• **The problem**
Set down the full listing exactly, character for character.

• **Collected data**
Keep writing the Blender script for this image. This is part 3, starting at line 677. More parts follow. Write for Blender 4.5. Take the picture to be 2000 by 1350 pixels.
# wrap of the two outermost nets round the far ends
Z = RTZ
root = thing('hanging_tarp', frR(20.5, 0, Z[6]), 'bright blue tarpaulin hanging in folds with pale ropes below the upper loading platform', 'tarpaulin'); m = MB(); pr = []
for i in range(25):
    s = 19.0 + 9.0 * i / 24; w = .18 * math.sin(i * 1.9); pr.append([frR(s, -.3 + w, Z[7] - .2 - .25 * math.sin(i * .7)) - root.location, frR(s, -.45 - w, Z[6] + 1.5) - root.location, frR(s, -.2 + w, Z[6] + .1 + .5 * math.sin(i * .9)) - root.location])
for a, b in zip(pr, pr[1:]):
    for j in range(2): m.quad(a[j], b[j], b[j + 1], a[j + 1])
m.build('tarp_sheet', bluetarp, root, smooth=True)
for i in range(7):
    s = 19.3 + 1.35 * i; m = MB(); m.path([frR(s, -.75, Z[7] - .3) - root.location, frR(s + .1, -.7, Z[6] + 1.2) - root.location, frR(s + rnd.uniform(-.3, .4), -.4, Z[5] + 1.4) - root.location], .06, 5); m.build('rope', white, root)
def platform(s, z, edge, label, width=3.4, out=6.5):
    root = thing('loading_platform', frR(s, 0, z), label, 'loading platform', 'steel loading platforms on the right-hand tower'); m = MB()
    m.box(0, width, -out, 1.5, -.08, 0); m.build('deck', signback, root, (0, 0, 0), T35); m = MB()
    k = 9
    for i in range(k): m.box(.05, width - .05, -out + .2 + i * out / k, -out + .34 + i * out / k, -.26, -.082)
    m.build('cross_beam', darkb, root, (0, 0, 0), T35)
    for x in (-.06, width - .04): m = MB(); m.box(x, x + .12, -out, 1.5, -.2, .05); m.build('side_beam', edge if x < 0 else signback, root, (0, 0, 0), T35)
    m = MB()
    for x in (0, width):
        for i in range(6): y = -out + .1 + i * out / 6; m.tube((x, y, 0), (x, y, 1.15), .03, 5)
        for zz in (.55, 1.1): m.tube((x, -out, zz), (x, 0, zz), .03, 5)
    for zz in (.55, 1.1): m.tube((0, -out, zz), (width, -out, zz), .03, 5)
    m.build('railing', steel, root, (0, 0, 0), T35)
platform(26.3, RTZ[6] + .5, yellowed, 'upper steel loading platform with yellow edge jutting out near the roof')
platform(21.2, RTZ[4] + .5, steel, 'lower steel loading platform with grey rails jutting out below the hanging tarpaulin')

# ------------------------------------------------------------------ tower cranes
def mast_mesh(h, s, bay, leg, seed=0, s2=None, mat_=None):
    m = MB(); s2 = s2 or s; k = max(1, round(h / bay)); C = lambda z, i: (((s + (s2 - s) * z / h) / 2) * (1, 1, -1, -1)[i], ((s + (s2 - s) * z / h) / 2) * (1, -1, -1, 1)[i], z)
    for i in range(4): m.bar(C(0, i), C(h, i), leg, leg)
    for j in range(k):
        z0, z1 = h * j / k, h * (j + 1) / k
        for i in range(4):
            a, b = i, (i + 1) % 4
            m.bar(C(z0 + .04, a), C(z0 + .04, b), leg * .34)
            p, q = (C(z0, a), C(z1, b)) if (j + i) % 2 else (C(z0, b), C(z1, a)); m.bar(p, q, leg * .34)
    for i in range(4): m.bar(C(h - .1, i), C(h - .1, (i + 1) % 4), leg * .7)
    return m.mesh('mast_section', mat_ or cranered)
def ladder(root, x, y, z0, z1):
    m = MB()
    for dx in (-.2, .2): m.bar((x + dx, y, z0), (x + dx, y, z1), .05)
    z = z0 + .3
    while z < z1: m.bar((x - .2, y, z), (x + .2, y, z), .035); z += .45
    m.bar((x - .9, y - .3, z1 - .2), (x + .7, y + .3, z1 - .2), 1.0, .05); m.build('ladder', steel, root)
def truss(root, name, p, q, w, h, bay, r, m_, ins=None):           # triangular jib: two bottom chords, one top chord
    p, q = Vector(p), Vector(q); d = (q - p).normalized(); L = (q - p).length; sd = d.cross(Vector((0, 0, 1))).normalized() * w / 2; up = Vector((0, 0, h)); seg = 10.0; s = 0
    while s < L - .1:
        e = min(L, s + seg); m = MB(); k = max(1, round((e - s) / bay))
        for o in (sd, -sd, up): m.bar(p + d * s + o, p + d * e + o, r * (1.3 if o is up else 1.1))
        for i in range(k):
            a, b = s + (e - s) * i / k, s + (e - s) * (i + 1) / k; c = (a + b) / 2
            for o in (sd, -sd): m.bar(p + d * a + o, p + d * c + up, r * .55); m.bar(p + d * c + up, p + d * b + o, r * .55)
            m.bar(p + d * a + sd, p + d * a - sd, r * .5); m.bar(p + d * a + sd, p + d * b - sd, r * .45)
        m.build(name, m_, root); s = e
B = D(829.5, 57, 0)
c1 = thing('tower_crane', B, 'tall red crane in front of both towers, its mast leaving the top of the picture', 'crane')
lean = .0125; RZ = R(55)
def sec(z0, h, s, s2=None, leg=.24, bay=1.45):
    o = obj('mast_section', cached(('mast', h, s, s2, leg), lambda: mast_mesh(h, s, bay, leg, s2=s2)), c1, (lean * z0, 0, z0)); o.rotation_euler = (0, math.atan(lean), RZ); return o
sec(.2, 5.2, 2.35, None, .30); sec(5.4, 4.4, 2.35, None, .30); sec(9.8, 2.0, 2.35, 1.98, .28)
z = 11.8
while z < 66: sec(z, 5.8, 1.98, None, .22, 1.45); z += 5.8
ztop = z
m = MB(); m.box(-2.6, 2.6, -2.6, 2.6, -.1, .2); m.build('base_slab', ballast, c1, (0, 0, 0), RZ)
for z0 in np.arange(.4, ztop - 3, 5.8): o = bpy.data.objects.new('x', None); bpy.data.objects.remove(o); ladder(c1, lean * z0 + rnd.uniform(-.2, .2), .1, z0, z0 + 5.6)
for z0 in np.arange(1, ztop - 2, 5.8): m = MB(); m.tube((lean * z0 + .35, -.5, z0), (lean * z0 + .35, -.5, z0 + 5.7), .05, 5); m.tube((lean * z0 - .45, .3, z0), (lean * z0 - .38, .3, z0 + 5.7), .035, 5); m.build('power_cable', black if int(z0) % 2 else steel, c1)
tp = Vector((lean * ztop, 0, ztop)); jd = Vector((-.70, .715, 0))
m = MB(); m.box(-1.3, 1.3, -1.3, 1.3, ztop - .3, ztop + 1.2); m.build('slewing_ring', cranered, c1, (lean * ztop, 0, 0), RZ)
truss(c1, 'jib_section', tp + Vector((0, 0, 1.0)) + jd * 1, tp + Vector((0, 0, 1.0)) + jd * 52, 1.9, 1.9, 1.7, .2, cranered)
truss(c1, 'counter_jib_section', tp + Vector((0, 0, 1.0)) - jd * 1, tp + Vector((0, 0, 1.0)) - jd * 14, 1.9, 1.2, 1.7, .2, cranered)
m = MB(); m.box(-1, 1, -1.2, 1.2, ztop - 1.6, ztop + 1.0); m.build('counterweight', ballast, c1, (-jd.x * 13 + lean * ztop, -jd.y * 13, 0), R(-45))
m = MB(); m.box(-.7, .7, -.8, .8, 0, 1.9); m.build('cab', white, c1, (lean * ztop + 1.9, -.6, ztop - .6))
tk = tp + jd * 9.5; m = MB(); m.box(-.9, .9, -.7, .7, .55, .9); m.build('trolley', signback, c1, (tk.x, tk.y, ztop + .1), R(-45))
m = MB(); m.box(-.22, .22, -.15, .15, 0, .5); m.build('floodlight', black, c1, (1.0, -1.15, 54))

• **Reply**
Keep writing the Blender script for this image. This is part 3, starting at line 677. More parts follow. Write for Blender 4.5. Take the picture to be 2000 by 1350 pixels.
# wrap of the two outermost nets round the far ends
Z = RTZ
root = thing('hanging_tarp', frR(20.5, 0, Z[6]), 'bright blue tarpaulin hanging in folds with pale ropes below the upper loading platform', 'tarpaulin'); m = MB(); pr = []
for i in range(25):
    s = 19.0 + 9.0 * i / 24; w = .18 * math.sin(i * 1.9); pr.append([frR(s, -.3 + w, Z[7] - .2 - .25 * math.sin(i * .7)) - root.location, frR(s, -.45 - w, Z[6] + 1.5) - root.location, frR(s, -.2 + w, Z[6] + .1 + .5 * math.sin(i * .9)) - root.location])
for a, b in zip(pr, pr[1:]):
    for j in range(2): m.quad(a[j], b[j], b[j + 1], a[j + 1])
m.build('tarp_sheet', bluetarp, root, smooth=True)
for i in range(7):
    s = 19.3 + 1.35 * i; m = MB(); m.path([frR(s, -.75, Z[7] - .3) - root.location, frR(s + .1, -.7, Z[6] + 1.2) - root.location, frR(s + rnd.uniform(-.3, .4), -.4, Z[5] + 1.4) - root.location], .06, 5); m.build('rope', white, root)
def platform(s, z, edge, label, width=3.4, out=6.5):
    root = thing('loading_platform', frR(s, 0, z), label, 'loading platform', 'steel loading platforms on the right-hand tower'); m = MB()
    m.box(0, width, -out, 1.5, -.08, 0); m.build('deck', signback, root, (0, 0, 0), T35); m = MB()
    k = 9
    for i in range(k): m.box(.05, width - .05, -out + .2 + i * out / k, -out + .34 + i * out / k, -.26, -.082)
    m.build('cross_beam', darkb, root, (0, 0, 0), T35)
    for x in (-.06, width - .04): m = MB(); m.box(x, x + .12, -out, 1.5, -.2, .05); m.build('side_beam', edge if x < 0 else signback, root, (0, 0, 0), T35)
    m = MB()
    for x in (0, width):
        for i in range(6): y = -out + .1 + i * out / 6; m.tube((x, y, 0), (x, y, 1.15), .03, 5)
        for zz in (.55, 1.1): m.tube((x, -out, zz), (x, 0, zz), .03, 5)
    for zz in (.55, 1.1): m.tube((0, -out, zz), (width, -out, zz), .03, 5)
    m.build('railing', steel, root, (0, 0, 0), T35)
platform(26.3, RTZ[6] + .5, yellowed, 'upper steel loading platform with yellow edge jutting out near the roof')
platform(21.2, RTZ[4] + .5, steel, 'lower steel loading platform with grey rails jutting out below the hanging tarpaulin')

# ------------------------------------------------------------------ tower cranes
def mast_mesh(h, s, bay, leg, seed=0, s2=None, mat_=None):
    m = MB(); s2 = s2 or s; k = max(1, round(h / bay)); C = lambda z, i: (((s + (s2 - s) * z / h) / 2) * (1, 1, -1, -1)[i], ((s + (s2 - s) * z / h) / 2) * (1, -1, -1, 1)[i], z)
    for i in range(4): m.bar(C(0, i), C(h, i), leg, leg)
    for j in range(k):
        z0, z1 = h * j / k, h * (j + 1) / k
        for i in range(4):
            a, b = i, (i + 1) % 4
            m.bar(C(z0 + .04, a), C(z0 + .04, b), leg * .34)
            p, q = (C(z0, a), C(z1, b)) if (j + i) % 2 else (C(z0, b), C(z1, a)); m.bar(p, q, leg * .34)
    for i in range(4): m.bar(C(h - .1, i), C(h - .1, (i + 1) % 4), leg * .7)
    return m.mesh('mast_section', mat_ or cranered)
def ladder(root, x, y, z0, z1):
    m = MB()
    for dx in (-.2, .2): m.bar((x + dx, y, z0), (x + dx, y, z1), .05)
    z = z0 + .3
    while z < z1: m.bar((x - .2, y, z), (x + .2, y, z), .035); z += .45
    m.bar((x - .9, y - .3, z1 - .2), (x + .7, y + .3, z1 - .2), 1.0, .05); m.build('ladder', steel, root)
def truss(root, name, p, q, w, h, bay, r, m_, ins=None):           # triangular jib: two bottom chords, one top chord
    p, q = Vector(p), Vector(q); d = (q - p).normalized(); L = (q - p).length; sd = d.cross(Vector((0, 0, 1))).normalized() * w / 2; up = Vector((0, 0, h)); seg = 10.0; s = 0
    while s < L - .1:
        e = min(L, s + seg); m = MB(); k = max(1, round((e - s) / bay))
        for o in (sd, -sd, up): m.bar(p + d * s + o, p + d * e + o, r * (1.3 if o is up else 1.1))
        for i in range(k):
            a, b = s + (e - s) * i / k, s + (e - s) * (i + 1) / k; c = (a + b) / 2
            for o in (sd, -sd): m.bar(p + d * a + o, p + d * c + up, r * .55); m.bar(p + d * c + up, p + d * b + o, r * .55)
            m.bar(p + d * a + sd, p + d * a - sd, r * .5); m.bar(p + d * a + sd, p + d * b - sd, r * .45)
        m.build(name, m_, root); s = e
B = D(829.5, 57, 0)
c1 = thing('tower_crane', B, 'tall red crane in front of both towers, its mast leaving the top of the picture', 'crane')
lean = .0125; RZ = R(55)
def sec(z0, h, s, s2=None, leg=.24, bay=1.45):
    o = obj('mast_section', cached(('mast', h, s, s2, leg), lambda: mast_mesh(h, s, bay, leg, s2=s2)), c1, (lean * z0, 0, z0)); o.rotation_euler = (0, math.atan(lean), RZ); return o
sec(.2, 5.2, 2.35, None, .30); sec(5.4, 4.4, 2.35, None, .30); sec(9.8, 2.0, 2.35, 1.98, .28)
z = 11.8
while z < 66: sec(z, 5.8, 1.98, None, .22, 1.45); z += 5.8
ztop = z
m = MB(); m.box(-2.6, 2.6, -2.6, 2.6, -.1, .2); m.build('base_slab', ballast, c1, (0, 0, 0), RZ)
for z0 in np.arange(.4, ztop - 3, 5.8): o = bpy.data.objects.new('x', None); bpy.data.objects.remove(o); ladder(c1, lean * z0 + rnd.uniform(-.2, .2), .1, z0, z0 + 5.6)
for z0 in np.arange(1, ztop - 2, 5.8): m = MB(); m.tube((lean * z0 + .35, -.5, z0), (lean * z0 + .35, -.5, z0 + 5.7), .05, 5); m.tube((lean * z0 - .45, .3, z0), (lean * z0 - .38, .3, z0 + 5.7), .035, 5); m.build('power_cable', black if int(z0) % 2 else steel, c1)
tp = Vector((lean * ztop, 0, ztop)); jd = Vector((-.70, .715, 0))
m = MB(); m.box(-1.3, 1.3, -1.3, 1.3, ztop - .3, ztop + 1.2); m.build('slewing_ring', cranered, c1, (lean * ztop, 0, 0), RZ)
truss(c1, 'jib_section', tp + Vector((0, 0, 1.0)) + jd * 1, tp + Vector((0, 0, 1.0)) + jd * 52, 1.9, 1.9, 1.7, .2, cranered)
truss(c1, 'counter_jib_section', tp + Vector((0, 0, 1.0)) - jd * 1, tp + Vector((0, 0, 1.0)) - jd * 14, 1.9, 1.2, 1.7, .2, cranered)
m = MB(); m.box(-1, 1, -1.2, 1.2, ztop - 1.6, ztop + 1.0); m.build('counterweight', ballast, c1, (-jd.x * 13 + lean * ztop, -jd.y * 13, 0), R(-45))
m = MB(); m.box(-.7, .7, -.8, .8, 0, 1.9); m.build('cab', white, c1, (lean * ztop + 1.9, -.6, ztop - .6))
tk = tp + jd * 9.5; m = MB(); m.box(-.9, .9, -.7, .7, .55, .9); m.build('trolley', signback, c1, (tk.x, tk.y, ztop + .1), R(-45))
m = MB(); m.box(-.22, .22, -.15, .15, 0, .5); m.build('floodlight', black, c1, (1.0, -1.15, 54))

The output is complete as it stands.